- Aim:
An exact copy of every record is needed.

[Extracted records]
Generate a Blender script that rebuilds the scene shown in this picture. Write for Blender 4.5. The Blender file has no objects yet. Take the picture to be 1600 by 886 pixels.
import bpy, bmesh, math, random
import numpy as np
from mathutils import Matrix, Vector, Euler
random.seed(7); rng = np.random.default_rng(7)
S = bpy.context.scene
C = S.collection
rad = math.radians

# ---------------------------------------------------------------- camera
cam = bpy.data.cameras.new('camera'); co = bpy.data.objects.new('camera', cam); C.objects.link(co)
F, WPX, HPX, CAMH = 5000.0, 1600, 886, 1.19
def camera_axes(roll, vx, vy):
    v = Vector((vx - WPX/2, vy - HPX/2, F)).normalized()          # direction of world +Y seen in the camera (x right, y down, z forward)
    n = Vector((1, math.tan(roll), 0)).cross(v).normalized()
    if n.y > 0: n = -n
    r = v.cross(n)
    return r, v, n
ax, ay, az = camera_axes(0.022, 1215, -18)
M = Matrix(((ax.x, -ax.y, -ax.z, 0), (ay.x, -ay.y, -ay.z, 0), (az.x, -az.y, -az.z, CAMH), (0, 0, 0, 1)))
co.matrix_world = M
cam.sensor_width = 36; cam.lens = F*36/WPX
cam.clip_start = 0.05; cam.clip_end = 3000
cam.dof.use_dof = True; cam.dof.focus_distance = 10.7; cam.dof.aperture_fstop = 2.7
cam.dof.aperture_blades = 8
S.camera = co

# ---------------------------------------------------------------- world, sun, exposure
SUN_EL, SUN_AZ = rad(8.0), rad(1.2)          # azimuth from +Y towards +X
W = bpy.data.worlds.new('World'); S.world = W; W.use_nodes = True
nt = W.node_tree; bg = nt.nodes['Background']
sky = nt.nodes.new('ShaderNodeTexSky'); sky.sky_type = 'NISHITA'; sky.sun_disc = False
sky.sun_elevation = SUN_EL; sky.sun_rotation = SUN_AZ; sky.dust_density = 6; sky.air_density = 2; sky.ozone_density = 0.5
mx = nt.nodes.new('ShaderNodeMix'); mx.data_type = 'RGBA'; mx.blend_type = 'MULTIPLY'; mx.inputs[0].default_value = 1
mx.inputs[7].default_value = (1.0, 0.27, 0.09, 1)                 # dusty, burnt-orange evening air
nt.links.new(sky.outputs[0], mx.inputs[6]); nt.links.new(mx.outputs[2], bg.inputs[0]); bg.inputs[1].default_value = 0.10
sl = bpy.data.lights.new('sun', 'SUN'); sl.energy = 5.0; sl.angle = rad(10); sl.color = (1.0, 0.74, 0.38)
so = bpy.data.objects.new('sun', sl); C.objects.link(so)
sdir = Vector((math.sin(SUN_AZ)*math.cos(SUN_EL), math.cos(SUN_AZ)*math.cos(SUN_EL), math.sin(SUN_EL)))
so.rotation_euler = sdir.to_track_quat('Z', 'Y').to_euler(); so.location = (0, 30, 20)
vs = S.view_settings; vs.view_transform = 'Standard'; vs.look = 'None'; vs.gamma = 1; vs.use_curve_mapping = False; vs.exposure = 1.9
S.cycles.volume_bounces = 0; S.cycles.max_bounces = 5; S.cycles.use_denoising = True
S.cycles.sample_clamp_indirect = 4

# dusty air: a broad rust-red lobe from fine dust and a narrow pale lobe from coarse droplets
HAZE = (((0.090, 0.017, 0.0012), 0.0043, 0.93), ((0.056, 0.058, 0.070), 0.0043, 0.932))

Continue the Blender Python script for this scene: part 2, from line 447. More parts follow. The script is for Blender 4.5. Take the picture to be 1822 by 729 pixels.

- Exercise solution:
Generate a Blender script that rebuilds the scene shown in this picture. Write for Blender 4.5. The Blender file has no objects yet. Take the picture to be 1600 by 886 pixels.
import bpy, bmesh, math, random
import numpy as np
from mathutils import Matrix, Vector, Euler
random.seed(7); rng = np.random.default_rng(7)
S = bpy.context.scene
C = S.collection
rad = math.radians

# ---------------------------------------------------------------- camera
cam = bpy.data.cameras.new('camera'); co = bpy.data.objects.new('camera', cam); C.objects.link(co)
F, WPX, HPX, CAMH = 5000.0, 1600, 886, 1.19
def camera_axes(roll, vx, vy):
    v = Vector((vx - WPX/2, vy - HPX/2, F)).normalized()          # direction of world +Y seen in the camera (x right, y down, z forward)
    n = Vector((1, math.tan(roll), 0)).cross(v).normalized()
    if n.y > 0: n = -n
    r = v.cross(n)
    return r, v, n
ax, ay, az = camera_axes(0.022, 1215, -18)
M = Matrix(((ax.x, -ax.y, -ax.z, 0), (ay.x, -ay.y, -ay.z, 0), (az.x, -az.y, -az.z, CAMH), (0, 0, 0, 1)))
co.matrix_world = M
cam.sensor_width = 36; cam.lens = F*36/WPX
cam.clip_start = 0.05; cam.clip_end = 3000
cam.dof.use_dof = True; cam.dof.focus_distance = 10.7; cam.dof.aperture_fstop = 2.7
cam.dof.aperture_blades = 8
S.camera = co

# ---------------------------------------------------------------- world, sun, exposure
SUN_EL, SUN_AZ = rad(8.0), rad(1.2)          # azimuth from +Y towards +X
W = bpy.data.worlds.new('World'); S.world = W; W.use_nodes = True
nt = W.node_tree; bg = nt.nodes['Background']
sky = nt.nodes.new('ShaderNodeTexSky'); sky.sky_type = 'NISHITA'; sky.sun_disc = False
sky.sun_elevation = SUN_EL; sky.sun_rotation = SUN_AZ; sky.dust_density = 6; sky.air_density = 2; sky.ozone_density = 0.5
mx = nt.nodes.new('ShaderNodeMix'); mx.data_type = 'RGBA'; mx.blend_type = 'MULTIPLY'; mx.inputs[0].default_value = 1
mx.inputs[7].default_value = (1.0, 0.27, 0.09, 1)                 # dusty, burnt-orange evening air
nt.links.new(sky.outputs[0], mx.inputs[6]); nt.links.new(mx.outputs[2], bg.inputs[0]); bg.inputs[1].default_value = 0.10
sl = bpy.data.lights.new('sun', 'SUN'); sl.energy = 5.0; sl.angle = rad(10); sl.color = (1.0, 0.74, 0.38)
so = bpy.data.objects.new('sun', sl); C.objects.link(so)
sdir = Vector((math.sin(SUN_AZ)*math.cos(SUN_EL), math.cos(SUN_AZ)*math.cos(SUN_EL), math.sin(SUN_EL)))
so.rotation_euler = sdir.to_track_quat('Z', 'Y').to_euler(); so.location = (0, 30, 20)
vs = S.view_settings; vs.view_transform = 'Standard'; vs.look = 'None'; vs.gamma = 1; vs.use_curve_mapping = False; vs.exposure = 1.9
S.cycles.volume_bounces = 0; S.cycles.max_bounces = 5; S.cycles.use_denoising = True
S.cycles.sample_clamp_indirect = 4

# dusty air: a broad rust-red lobe from fine dust and a narrow pale lobe from coarse droplets
HAZE = (((0.090, 0.017, 0.0012), 0.0043, 0.93), ((0.056, 0.058, 0.070), 0.0043, 0.932))

Continue the Blender Python script for this scene: part 2, from line 447. More parts follow. The script is for Blender 4.5. Take the picture to be 1822 by 729 pixels.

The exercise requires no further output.